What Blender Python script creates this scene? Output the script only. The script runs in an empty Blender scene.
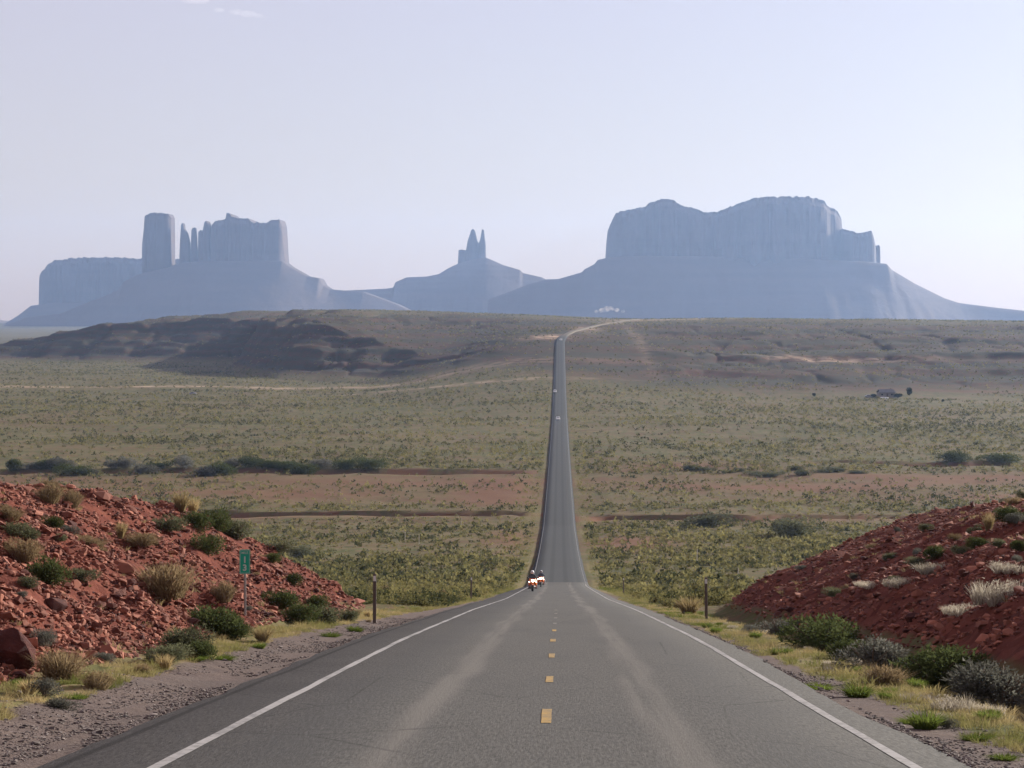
import bpy, math, random
import numpy as np
from mathutils import Vector, Matrix

random.seed(7)
RNG = np.random.default_rng(7)
SC = bpy.context.scene
COL = SC.collection

# ------------------------------------------------------------------ camera, sky, sun, exposure
F = 2200.0                      # focal length in pixels of the 1024 px wide frame
CAM = np.array([0.18, 0.0, 0.0])
PITCH = math.atan((384 - 320) / F)
YAW = math.atan((560 - 512) / F)
cam = bpy.data.objects.new('camera', bpy.data.cameras.new('camera'))
COL.objects.link(cam)
cam.data.sensor_width = 36.0
cam.data.lens = F * 36.0 / 1024.0
cam.data.clip_start = 0.1
cam.data.clip_end = 80000.0
cam.location = CAM
cam.rotation_euler = (math.pi / 2 - PITCH, 0, YAW)
SC.camera = cam

SUN_AZ, SUN_EL = math.radians(46), math.radians(18)
world = bpy.data.worlds.new('World')
SC.world = world
world.use_nodes = True
wt = world.node_tree
sky = wt.nodes.new('ShaderNodeTexSky')
sky.sky_type = 'NISHITA'
sky.sun_disc = False
sky.sun_elevation = SUN_EL
sky.sun_rotation = SUN_AZ
sky.altitude = 1600
sky.air_density = 1.5
sky.dust_density = 5.0
sky.ozone_density = 8.0
bg = wt.nodes['Background']
bg.inputs['Strength'].default_value = 0.075
# thin high veil over the whole sky: the Nishita sky mixed with an even pale lavender
veil = wt.nodes.new('ShaderNodeMix'); veil.data_type = 'RGBA'
veil.inputs[0].default_value = 0.5
wt.links.new(sky.outputs[0], veil.inputs[6])
veil.inputs[7].default_value = (6.0, 4.25, 3.75, 1)
wt.links.new(veil.outputs[2], bg.inputs['Color'])

sun = bpy.data.objects.new('sun', bpy.data.lights.new('sun', 'SUN'))
COL.objects.link(sun)
sun.data.energy = 5.0
sun.data.angle = math.radians(0.5)
sun.data.color = (1.0, 0.93, 0.83)
sv = Vector((math.sin(SUN_AZ) * math.cos(SUN_EL), math.cos(SUN_AZ) * math.cos(SUN_EL), math.sin(SUN_EL)))
sun.rotation_euler = (-sv).to_track_quat('-Z', 'Y').to_euler()
sun.location = sv * 50

SC.view_settings.view_transform = 'Standard'
SC.view_settings.look = 'None'
SC.view_settings.exposure = 1.12
SC.view_settings.gamma = 1.0
SC.view_settings.use_curve_mapping = False
SC.render.engine = 'CYCLES'
SC.cycles.max_bounces = 6
SC.cycles.diffuse_bounces = 3
SC.cycles.volume_bounces = 1
SC.render.filter_size = 1.7

# ------------------------------------------------------------------ helpers
RM = np.array(cam.rotation_euler.to_matrix())


def at(px, py, Y):
    """world point on the ray through a pixel, at forward distance Y"""
    d = RM @ np.array([px - 512.0, 384.0 - py, -F])
    return CAM + d * (Y - CAM[1]) / d[1]


def sstep(x, a, b):
    t = np.clip((np.asarray(x, float) - a) / (b - a), 0, 1)
    return t * t * (3 - 2 * t)


def _h(ix, iy, seed):
    h = (ix.astype(np.int64) * 374761393 + iy.astype(np.int64) * 668265263 + seed * 982451653) & 0xFFFFFFFF
    h = ((h ^ (h >> 13)) * 1274126177) & 0xFFFFFFFF
    h = ((h ^ (h >> 16)) * 2246822519) & 0xFFFFFFFF
    return ((h ^ (h >> 15)) & 0xFFFFFF) / float(0xFFFFFF)


def vnoise(x, y, seed=0):
    x = np.asarray(x, float); y = np.asarray(y, float)
    x, y = np.broadcast_arrays(x, y)
    ix = np.floor(x); iy = np.floor(y)
    fx = x - ix; fy = y - iy
    fx = fx * fx * (3 - 2 * fx); fy = fy * fy * (3 - 2 * fy)
    a = _h(ix, iy, seed); b = _h(ix + 1, iy, seed); c = _h(ix, iy + 1, seed); d = _h(ix + 1, iy + 1, seed)
    return (a + (b - a) * fx) * (1 - fy) + (c + (d - c) * fx) * fy


def fbm(x, y, seed=0, octv=4, gain=0.5):
    s = 0; amp = 1; tot = 0
    for o in range(octv):
        s = s + amp * (vnoise(np.asarray(x) * 2 ** o + 17.3 * o, np.asarray(y) * 2 ** o - 9.1 * o, seed + o) - 0.5)
        tot += amp; amp *= gain
    return 2 * s / tot


def make_mesh(name, V, Fc, smooth=False, tint=None, uvattrs=None):
    """V (n,3); Fc is an int array (m,k) or a list of such arrays"""
    me = bpy.data.meshes.new(name)
    if not isinstance(Fc, list):
        Fc = [Fc]
    Fc = [np.asarray(f, np.int32) for f in Fc if len(f)]
    V = np.asarray(V, np.float32)
    me.vertices.add(len(V))
    me.vertices.foreach_set('co', V.ravel())
    loops = np.concatenate([f.ravel() for f in Fc])
    tot = np.concatenate([np.full(len(f), f.shape[1], np.int32) for f in Fc])
    st = np.concatenate([[0], np.cumsum(tot)[:-1]]).astype(np.int32)
    me.loops.add(len(loops))
    me.loops.foreach_set('vertex_index', loops.astype(np.int32))
    me.polygons.add(len(tot))
    me.polygons.foreach_set('loop_start', st)
    me.polygons.foreach_set('loop_total', tot)
    me.polygons.foreach_set('use_smooth', np.full(len(tot), bool(smooth)))
    if tint is not None:
        a = me.attributes.new('tint', 'FLOAT', 'POINT')
        a.data.foreach_set('value', np.asarray(tint, np.float32))
    for k, v in (uvattrs or {}).items():
        a = me.attributes.new(k, 'FLOAT', 'POINT')
        a.data.foreach_set('value', np.asarray(v, np.float32))
    me.update(calc_edges=True)
    me.validate()
    return me


def link(name, me, mat=None, parent=None, loc=None):
    o = bpy.data.objects.new(name, me)
    COL.objects.link(o)
    if mat is not None and me is not None and len(me.materials) == 0:
        me.materials.append(mat)
    if parent is not None:
        o.parent = parent
    if loc is not None:
        o.location = loc
    return o


def tag(o, label=None, cat=None, group=None, kind=None):
    if label: o['label'] = label
    if cat: o['category'] = cat
    if group: o['group'] = group
    if kind: o['kind'] = kind
    return o


def empty(name, loc=(0, 0, 0), rz=0.0):
    o = bpy.data.objects.new(name, None)
    COL.objects.link(o)
    o.empty_display_size = 0.2
    o.location = loc
    o.rotation_euler = (0, 0, rz)
    return o


def copy_tree(o, parent=None):
    c = o.copy()
    COL.objects.link(c)
    c.parent = parent
    for ch in list(o.children):
        copy_tree(ch, c)
    return c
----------
» WHAT YOU WILL DO
Using the material above, set down every line exactly, but skip the pictures.

» RESULT OF THE TASK
What Blender Python script creates this scene? Output the script only. The script runs in an empty Blender scene.
import bpy, math, random
import numpy as np
from mathutils import Vector, Matrix

random.seed(7)
RNG = np.random.default_rng(7)
SC = bpy.context.scene
COL = SC.collection

# ------------------------------------------------------------------ camera, sky, sun, exposure
F = 2200.0                      # focal length in pixels of the 1024 px wide frame
CAM = np.array([0.18, 0.0, 0.0])
PITCH = math.atan((384 - 320) / F)
YAW = math.atan((560 - 512) / F)
cam = bpy.data.objects.new('camera', bpy.data.cameras.new('camera'))
COL.objects.link(cam)
cam.data.sensor_width = 36.0
cam.data.lens = F * 36.0 / 1024.0
cam.data.clip_start = 0.1
cam.data.clip_end = 80000.0
cam.location = CAM
cam.rotation_euler = (math.pi / 2 - PITCH, 0, YAW)
SC.camera = cam

SUN_AZ, SUN_EL = math.radians(46), math.radians(18)
world = bpy.data.worlds.new('World')
SC.world = world
world.use_nodes = True
wt = world.node_tree
sky = wt.nodes.new('ShaderNodeTexSky')
sky.sky_type = 'NISHITA'
sky.sun_disc = False
sky.sun_elevation = SUN_EL
sky.sun_rotation = SUN_AZ
sky.altitude = 1600
sky.air_density = 1.5
sky.dust_density = 5.0
sky.ozone_density = 8.0
bg = wt.nodes['Background']
bg.inputs['Strength'].default_value = 0.075
# thin high veil over the whole sky: the Nishita sky mixed with an even pale lavender
veil = wt.nodes.new('ShaderNodeMix'); veil.data_type = 'RGBA'
veil.inputs[0].default_value = 0.5
wt.links.new(sky.outputs[0], veil.inputs[6])
veil.inputs[7].default_value = (6.0, 4.25, 3.75, 1)
wt.links.new(veil.outputs[2], bg.inputs['Color'])

sun = bpy.data.objects.new('sun', bpy.data.lights.new('sun', 'SUN'))
COL.objects.link(sun)
sun.data.energy = 5.0
sun.data.angle = math.radians(0.5)
sun.data.color = (1.0, 0.93, 0.83)
sv = Vector((math.sin(SUN_AZ) * math.cos(SUN_EL), math.cos(SUN_AZ) * math.cos(SUN_EL), math.sin(SUN_EL)))
sun.rotation_euler = (-sv).to_track_quat('-Z', 'Y').to_euler()
sun.location = sv * 50

SC.view_settings.view_transform = 'Standard'
SC.view_settings.look = 'None'
SC.view_settings.exposure = 1.12
SC.view_settings.gamma = 1.0
SC.view_settings.use_curve_mapping = False
SC.render.engine = 'CYCLES'
SC.cycles.max_bounces = 6
SC.cycles.diffuse_bounces = 3
SC.cycles.volume_bounces = 1
SC.render.filter_size = 1.7

# ------------------------------------------------------------------ helpers
RM = np.array(cam.rotation_euler.to_matrix())


def at(px, py, Y):
    """world point on the ray through a pixel, at forward distance Y"""
    d = RM @ np.array([px - 512.0, 384.0 - py, -F])
    return CAM + d * (Y - CAM[1]) / d[1]


def sstep(x, a, b):
    t = np.clip((np.asarray(x, float) - a) / (b - a), 0, 1)
    return t * t * (3 - 2 * t)


def _h(ix, iy, seed):
    h = (ix.astype(np.int64) * 374761393 + iy.astype(np.int64) * 668265263 + seed * 982451653) & 0xFFFFFFFF
    h = ((h ^ (h >> 13)) * 1274126177) & 0xFFFFFFFF
    h = ((h ^ (h >> 16)) * 2246822519) & 0xFFFFFFFF
    return ((h ^ (h >> 15)) & 0xFFFFFF) / float(0xFFFFFF)


def vnoise(x, y, seed=0):
    x = np.asarray(x, float); y = np.asarray(y, float)
    x, y = np.broadcast_arrays(x, y)
    ix = np.floor(x); iy = np.floor(y)
    fx = x - ix; fy = y - iy
    fx = fx * fx * (3 - 2 * fx); fy = fy * fy * (3 - 2 * fy)
    a = _h(ix, iy, seed); b = _h(ix + 1, iy, seed); c = _h(ix, iy + 1, seed); d = _h(ix + 1, iy + 1, seed)
    return (a + (b - a) * fx) * (1 - fy) + (c + (d - c) * fx) * fy


def fbm(x, y, seed=0, octv=4, gain=0.5):
    s = 0; amp = 1; tot = 0
    for o in range(octv):
        s = s + amp * (vnoise(np.asarray(x) * 2 ** o + 17.3 * o, np.asarray(y) * 2 ** o - 9.1 * o, seed + o) - 0.5)
        tot += amp; amp *= gain
    return 2 * s / tot


def make_mesh(name, V, Fc, smooth=False, tint=None, uvattrs=None):
    """V (n,3); Fc is an int array (m,k) or a list of such arrays"""
    me = bpy.data.meshes.new(name)
    if not isinstance(Fc, list):
        Fc = [Fc]
    Fc = [np.asarray(f, np.int32) for f in Fc if len(f)]
    V = np.asarray(V, np.float32)
    me.vertices.add(len(V))
    me.vertices.foreach_set('co', V.ravel())
    loops = np.concatenate([f.ravel() for f in Fc])
    tot = np.concatenate([np.full(len(f), f.shape[1], np.int32) for f in Fc])
    st = np.concatenate([[0], np.cumsum(tot)[:-1]]).astype(np.int32)
    me.loops.add(len(loops))
    me.loops.foreach_set('vertex_index', loops.astype(np.int32))
    me.polygons.add(len(tot))
    me.polygons.foreach_set('loop_start', st)
    me.polygons.foreach_set('loop_total', tot)
    me.polygons.foreach_set('use_smooth', np.full(len(tot), bool(smooth)))
    if tint is not None:
        a = me.attributes.new('tint', 'FLOAT', 'POINT')
        a.data.foreach_set('value', np.asarray(tint, np.float32))
    for k, v in (uvattrs or {}).items():
        a = me.attributes.new(k, 'FLOAT', 'POINT')
        a.data.foreach_set('value', np.asarray(v, np.float32))
    me.update(calc_edges=True)
    me.validate()
    return me


def link(name, me, mat=None, parent=None, loc=None):
    o = bpy.data.objects.new(name, me)
    COL.objects.link(o)
    if mat is not None and me is not None and len(me.materials) == 0:
        me.materials.append(mat)
    if parent is not None:
        o.parent = parent
    if loc is not None:
        o.location = loc
    return o


def tag(o, label=None, cat=None, group=None, kind=None):
    if label: o['label'] = label
    if cat: o['category'] = cat
    if group: o['group'] = group
    if kind: o['kind'] = kind
    return o


def empty(name, loc=(0, 0, 0), rz=0.0):
    o = bpy.data.objects.new(name, None)
    COL.objects.link(o)
    o.empty_display_size = 0.2
    o.location = loc
    o.rotation_euler = (0, 0, rz)
    return o


def copy_tree(o, parent=None):
    c = o.copy()
    COL.objects.link(c)
    c.parent = parent
    for ch in list(o.children):
        copy_tree(ch, c)
    return c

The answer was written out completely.